Eine der Firmen von Präsident Uwe Saegeling (l.) wirbt auch sehr präsent auf den Trikots der Zweitliga-Handballer des HC Elbflorenz Dresden.
Eine der Firmen von Präsident Uwe Saegeling (l.) wirbt auch sehr präsent auf den Trikots der Zweitliga-Handballer des HC Elbflorenz Dresden. © Lutz Hentschel

Bei den Lausitzer Füchsen gehören zwar auch kommunale Wohnungsunternehmen zum Kreis der Hauptgeldgeber, doch beim Eishockey-Zweitligisten geht man einen eigenen, einen anderen Weg. „Wir haben insgesamt 220 Sponsoren, diese große Anzahl dürfte wohl kaum ein anderer Verein vorweisen“, erklärt Geschäftsführer Dirk Rohrbach.
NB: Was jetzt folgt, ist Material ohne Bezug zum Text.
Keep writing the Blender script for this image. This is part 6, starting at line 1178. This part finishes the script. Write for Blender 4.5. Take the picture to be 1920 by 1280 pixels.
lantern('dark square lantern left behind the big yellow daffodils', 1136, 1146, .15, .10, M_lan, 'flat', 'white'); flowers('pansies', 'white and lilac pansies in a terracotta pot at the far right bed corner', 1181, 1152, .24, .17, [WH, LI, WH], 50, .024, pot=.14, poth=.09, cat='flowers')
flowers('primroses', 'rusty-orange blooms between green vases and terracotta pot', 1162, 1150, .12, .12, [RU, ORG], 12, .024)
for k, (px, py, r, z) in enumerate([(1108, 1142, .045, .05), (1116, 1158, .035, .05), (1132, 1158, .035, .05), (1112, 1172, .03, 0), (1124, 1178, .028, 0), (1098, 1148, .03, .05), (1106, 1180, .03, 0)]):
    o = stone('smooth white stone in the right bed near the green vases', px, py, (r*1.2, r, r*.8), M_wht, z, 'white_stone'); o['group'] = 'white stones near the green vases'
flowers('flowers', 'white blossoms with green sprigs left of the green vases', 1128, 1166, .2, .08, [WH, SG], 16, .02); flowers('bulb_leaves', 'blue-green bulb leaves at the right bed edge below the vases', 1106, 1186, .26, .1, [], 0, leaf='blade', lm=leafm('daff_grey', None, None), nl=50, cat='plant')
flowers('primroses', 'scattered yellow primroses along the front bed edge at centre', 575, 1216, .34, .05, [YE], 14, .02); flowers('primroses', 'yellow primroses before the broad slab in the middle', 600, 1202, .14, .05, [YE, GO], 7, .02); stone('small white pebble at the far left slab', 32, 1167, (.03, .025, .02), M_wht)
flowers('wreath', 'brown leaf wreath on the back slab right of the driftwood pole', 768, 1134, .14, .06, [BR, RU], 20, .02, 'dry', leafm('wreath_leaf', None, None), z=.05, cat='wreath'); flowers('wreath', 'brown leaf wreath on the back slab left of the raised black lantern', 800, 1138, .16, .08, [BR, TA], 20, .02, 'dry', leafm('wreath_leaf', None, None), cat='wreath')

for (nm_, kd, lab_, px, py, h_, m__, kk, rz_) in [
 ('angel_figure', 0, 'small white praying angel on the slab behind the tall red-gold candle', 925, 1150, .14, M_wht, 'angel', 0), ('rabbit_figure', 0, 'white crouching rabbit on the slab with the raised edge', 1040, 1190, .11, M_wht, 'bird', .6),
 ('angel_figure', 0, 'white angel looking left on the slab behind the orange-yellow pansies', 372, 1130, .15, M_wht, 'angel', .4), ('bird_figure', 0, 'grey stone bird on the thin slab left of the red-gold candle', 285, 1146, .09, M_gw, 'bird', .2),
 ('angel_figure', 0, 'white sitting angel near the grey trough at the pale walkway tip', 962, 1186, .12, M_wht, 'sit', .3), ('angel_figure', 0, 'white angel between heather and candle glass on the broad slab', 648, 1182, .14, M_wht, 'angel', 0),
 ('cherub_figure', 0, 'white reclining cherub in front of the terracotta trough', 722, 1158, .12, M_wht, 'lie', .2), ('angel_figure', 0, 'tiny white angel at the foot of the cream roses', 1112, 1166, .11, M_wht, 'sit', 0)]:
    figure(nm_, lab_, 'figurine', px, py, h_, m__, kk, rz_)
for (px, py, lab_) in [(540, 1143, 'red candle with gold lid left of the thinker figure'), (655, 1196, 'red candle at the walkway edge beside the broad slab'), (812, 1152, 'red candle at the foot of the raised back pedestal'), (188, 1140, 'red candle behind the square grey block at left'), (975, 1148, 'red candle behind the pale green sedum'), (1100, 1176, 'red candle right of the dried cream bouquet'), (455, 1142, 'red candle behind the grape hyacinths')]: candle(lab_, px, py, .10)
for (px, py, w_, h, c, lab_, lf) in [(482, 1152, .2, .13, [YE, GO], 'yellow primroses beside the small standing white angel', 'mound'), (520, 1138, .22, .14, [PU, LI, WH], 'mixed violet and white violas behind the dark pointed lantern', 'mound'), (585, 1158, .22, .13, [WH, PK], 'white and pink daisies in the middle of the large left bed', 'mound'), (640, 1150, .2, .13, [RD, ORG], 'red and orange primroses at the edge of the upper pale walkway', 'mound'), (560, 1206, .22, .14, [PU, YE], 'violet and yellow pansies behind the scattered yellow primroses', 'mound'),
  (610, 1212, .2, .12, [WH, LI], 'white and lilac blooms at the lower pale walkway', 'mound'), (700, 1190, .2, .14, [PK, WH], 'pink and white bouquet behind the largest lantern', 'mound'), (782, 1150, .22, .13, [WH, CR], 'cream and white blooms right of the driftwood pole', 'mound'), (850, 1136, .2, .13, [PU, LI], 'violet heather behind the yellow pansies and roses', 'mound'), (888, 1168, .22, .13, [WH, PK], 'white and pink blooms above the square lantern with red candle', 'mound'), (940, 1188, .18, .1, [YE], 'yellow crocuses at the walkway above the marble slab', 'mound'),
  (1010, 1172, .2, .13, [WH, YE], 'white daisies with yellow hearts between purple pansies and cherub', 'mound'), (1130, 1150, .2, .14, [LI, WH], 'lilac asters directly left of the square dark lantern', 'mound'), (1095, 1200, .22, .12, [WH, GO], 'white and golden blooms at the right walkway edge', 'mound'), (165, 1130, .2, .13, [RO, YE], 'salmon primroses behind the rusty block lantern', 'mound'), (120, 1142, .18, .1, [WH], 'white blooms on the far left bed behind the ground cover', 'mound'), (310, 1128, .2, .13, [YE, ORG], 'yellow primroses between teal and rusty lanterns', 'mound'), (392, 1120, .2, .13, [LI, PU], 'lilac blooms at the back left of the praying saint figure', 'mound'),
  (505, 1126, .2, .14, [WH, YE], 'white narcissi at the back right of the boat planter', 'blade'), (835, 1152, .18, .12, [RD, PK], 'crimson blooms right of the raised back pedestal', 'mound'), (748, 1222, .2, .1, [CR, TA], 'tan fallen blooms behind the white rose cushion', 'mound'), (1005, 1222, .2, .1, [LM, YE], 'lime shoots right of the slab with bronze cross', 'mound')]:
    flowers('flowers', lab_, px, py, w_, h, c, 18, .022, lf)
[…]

Die Füchse spielen in der 15.000-Einwohner-Stadt Weißwasser, die im ländlichen Raum und einer strukturschwachen Region liegt. „Die Summen, die unsere Sponsoren geben, sind vielleicht nicht so hoch wie andernorts, dafür haben wir aber mehr und sehr treue. Und sie kommen – genauso wie unsere Fans – aus der gesamten Region.“

Das ist ein Unterschied zu Vereinen in Zentren wie Leipzig und Dresden. Dort kämpfen viele Profivereine um die gleichen Sponsoren, oder wie es Rohrbach formuliert: „Alle diese Klubs fischen in einem kleinen Teich.“ Bei den Lausitzer Füchsen steuern die 220 Firmen 60 Prozent des Etats bei, 30 Prozent kommen vom Ticketverkauf und zehn Prozent vom Merchandising. Bricht da ein Sponsor weg, kann das ohne größere Probleme wieder aufgefangen werden.